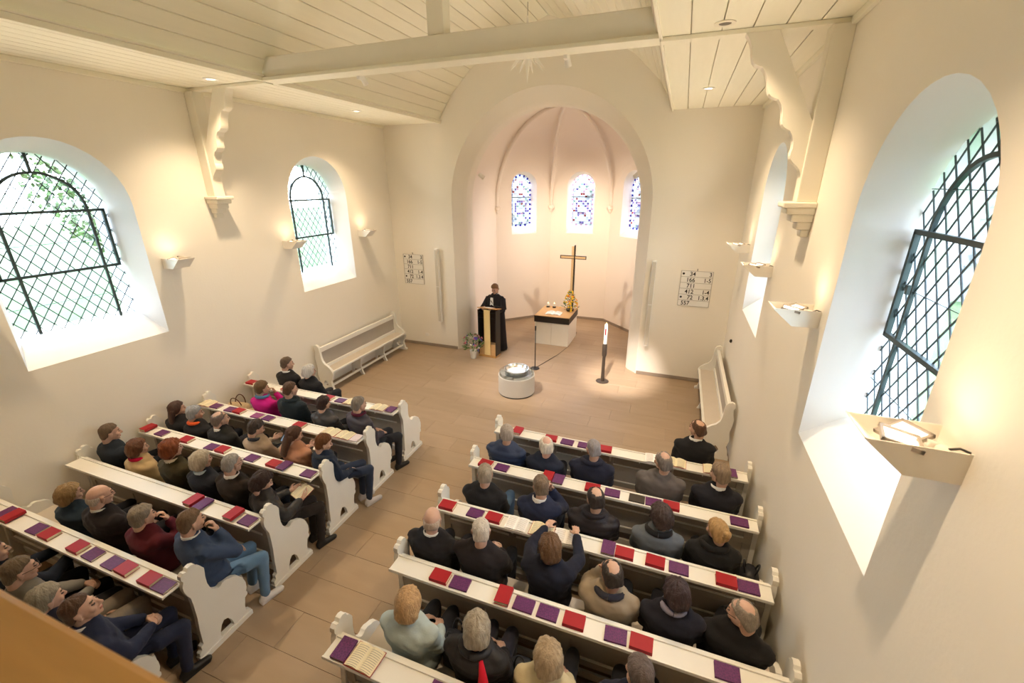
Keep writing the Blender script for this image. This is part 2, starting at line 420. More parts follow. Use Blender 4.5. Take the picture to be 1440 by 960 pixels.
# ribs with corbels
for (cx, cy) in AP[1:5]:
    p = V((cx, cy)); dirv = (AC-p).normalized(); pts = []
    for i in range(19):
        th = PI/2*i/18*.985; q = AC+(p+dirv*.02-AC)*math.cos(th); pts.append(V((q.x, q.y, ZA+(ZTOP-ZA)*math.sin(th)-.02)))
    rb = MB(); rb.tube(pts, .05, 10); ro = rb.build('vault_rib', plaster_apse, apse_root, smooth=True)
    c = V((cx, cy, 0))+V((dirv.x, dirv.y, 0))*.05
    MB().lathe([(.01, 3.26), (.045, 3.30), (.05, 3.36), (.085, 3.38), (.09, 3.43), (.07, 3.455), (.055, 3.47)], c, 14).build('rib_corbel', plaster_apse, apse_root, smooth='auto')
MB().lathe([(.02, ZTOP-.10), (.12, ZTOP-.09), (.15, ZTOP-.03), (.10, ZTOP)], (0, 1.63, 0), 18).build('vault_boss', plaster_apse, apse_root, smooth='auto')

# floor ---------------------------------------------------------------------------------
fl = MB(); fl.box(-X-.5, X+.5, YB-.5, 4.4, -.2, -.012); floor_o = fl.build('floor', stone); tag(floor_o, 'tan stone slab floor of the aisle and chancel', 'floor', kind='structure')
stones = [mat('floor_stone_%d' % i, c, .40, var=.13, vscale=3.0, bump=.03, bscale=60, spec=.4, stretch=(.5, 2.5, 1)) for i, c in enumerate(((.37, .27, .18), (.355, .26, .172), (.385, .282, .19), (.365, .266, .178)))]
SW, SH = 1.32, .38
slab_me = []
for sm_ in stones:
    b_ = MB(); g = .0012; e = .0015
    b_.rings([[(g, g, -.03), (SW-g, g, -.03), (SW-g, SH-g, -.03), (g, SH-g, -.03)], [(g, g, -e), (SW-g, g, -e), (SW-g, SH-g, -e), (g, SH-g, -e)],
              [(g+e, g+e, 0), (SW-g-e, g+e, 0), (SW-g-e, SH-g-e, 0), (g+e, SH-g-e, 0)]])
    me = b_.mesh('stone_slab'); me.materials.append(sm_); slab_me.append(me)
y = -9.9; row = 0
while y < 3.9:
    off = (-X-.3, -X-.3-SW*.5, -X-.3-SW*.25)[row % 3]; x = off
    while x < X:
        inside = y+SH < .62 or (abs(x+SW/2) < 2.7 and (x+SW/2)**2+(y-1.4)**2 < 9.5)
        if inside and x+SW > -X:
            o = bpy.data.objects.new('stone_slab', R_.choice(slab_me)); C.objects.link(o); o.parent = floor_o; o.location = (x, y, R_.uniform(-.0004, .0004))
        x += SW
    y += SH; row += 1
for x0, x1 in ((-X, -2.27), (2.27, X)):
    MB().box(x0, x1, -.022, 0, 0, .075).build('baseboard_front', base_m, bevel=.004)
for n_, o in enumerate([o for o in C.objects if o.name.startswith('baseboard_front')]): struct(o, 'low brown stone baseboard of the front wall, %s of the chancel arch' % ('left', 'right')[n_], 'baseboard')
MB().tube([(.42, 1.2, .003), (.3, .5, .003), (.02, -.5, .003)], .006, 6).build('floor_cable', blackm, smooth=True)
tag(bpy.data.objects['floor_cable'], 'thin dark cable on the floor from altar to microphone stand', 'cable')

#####

Except for the pictures, give all the material above again verbatim.

Keep writing the Blender script for this image. This is part 2, starting at line 420. More parts follow. Use Blender 4.5. Take the picture to be 1440 by 960 pixels.
# ribs with corbels
for (cx, cy) in AP[1:5]:
    p = V((cx, cy)); dirv = (AC-p).normalized(); pts = []
    for i in range(19):
        th = PI/2*i/18*.985; q = AC+(p+dirv*.02-AC)*math.cos(th); pts.append(V((q.x, q.y, ZA+(ZTOP-ZA)*math.sin(th)-.02)))
    rb = MB(); rb.tube(pts, .05, 10); ro = rb.build('vault_rib', plaster_apse, apse_root, smooth=True)
    c = V((cx, cy, 0))+V((dirv.x, dirv.y, 0))*.05
    MB().lathe([(.01, 3.26), (.045, 3.30), (.05, 3.36), (.085, 3.38), (.09, 3.43), (.07, 3.455), (.055, 3.47)], c, 14).build('rib_corbel', plaster_apse, apse_root, smooth='auto')
MB().lathe([(.02, ZTOP-.10), (.12, ZTOP-.09), (.15, ZTOP-.03), (.10, ZTOP)], (0, 1.63, 0), 18).build('vault_boss', plaster_apse, apse_root, smooth='auto')

# floor ---------------------------------------------------------------------------------
fl = MB(); fl.box(-X-.5, X+.5, YB-.5, 4.4, -.2, -.012); floor_o = fl.build('floor', stone); tag(floor_o, 'tan stone slab floor of the aisle and chancel', 'floor', kind='structure')
stones = [mat('floor_stone_%d' % i, c, .40, var=.13, vscale=3.0, bump=.03, bscale=60, spec=.4, stretch=(.5, 2.5, 1)) for i, c in enumerate(((.37, .27, .18), (.355, .26, .172), (.385, .282, .19), (.365, .266, .178)))]
SW, SH = 1.32, .38
slab_me = []
for sm_ in stones:
    b_ = MB(); g = .0012; e = .0015
    b_.rings([[(g, g, -.03), (SW-g, g, -.03), (SW-g, SH-g, -.03), (g, SH-g, -.03)], [(g, g, -e), (SW-g, g, -e), (SW-g, SH-g, -e), (g, SH-g, -e)],
              [(g+e, g+e, 0), (SW-g-e, g+e, 0), (SW-g-e, SH-g-e, 0), (g+e, SH-g-e, 0)]])
    me = b_.mesh('stone_slab'); me.materials.append(sm_); slab_me.append(me)
y = -9.9; row = 0
while y < 3.9:
    off = (-X-.3, -X-.3-SW*.5, -X-.3-SW*.25)[row % 3]; x = off
    while x < X:
        inside = y+SH < .62 or (abs(x+SW/2) < 2.7 and (x+SW/2)**2+(y-1.4)**2 < 9.5)
        if inside and x+SW > -X:
            o = bpy.data.objects.new('stone_slab', R_.choice(slab_me)); C.objects.link(o); o.parent = floor_o; o.location = (x, y, R_.uniform(-.0004, .0004))
        x += SW
    y += SH; row += 1
for x0, x1 in ((-X, -2.27), (2.27, X)):
    MB().box(x0, x1, -.022, 0, 0, .075).build('baseboard_front', base_m, bevel=.004)
for n_, o in enumerate([o for o in C.objects if o.name.startswith('baseboard_front')]): struct(o, 'low brown stone baseboard of the front wall, %s of the chancel arch' % ('left', 'right')[n_], 'baseboard')
MB().tube([(.42, 1.2, .003), (.3, .5, .003), (.02, -.5, .003)], .006, 6).build('floor_cable', blackm, smooth=True)
tag(bpy.data.objects['floor_cable'], 'thin dark cable on the floor from altar to microphone stand', 'cable')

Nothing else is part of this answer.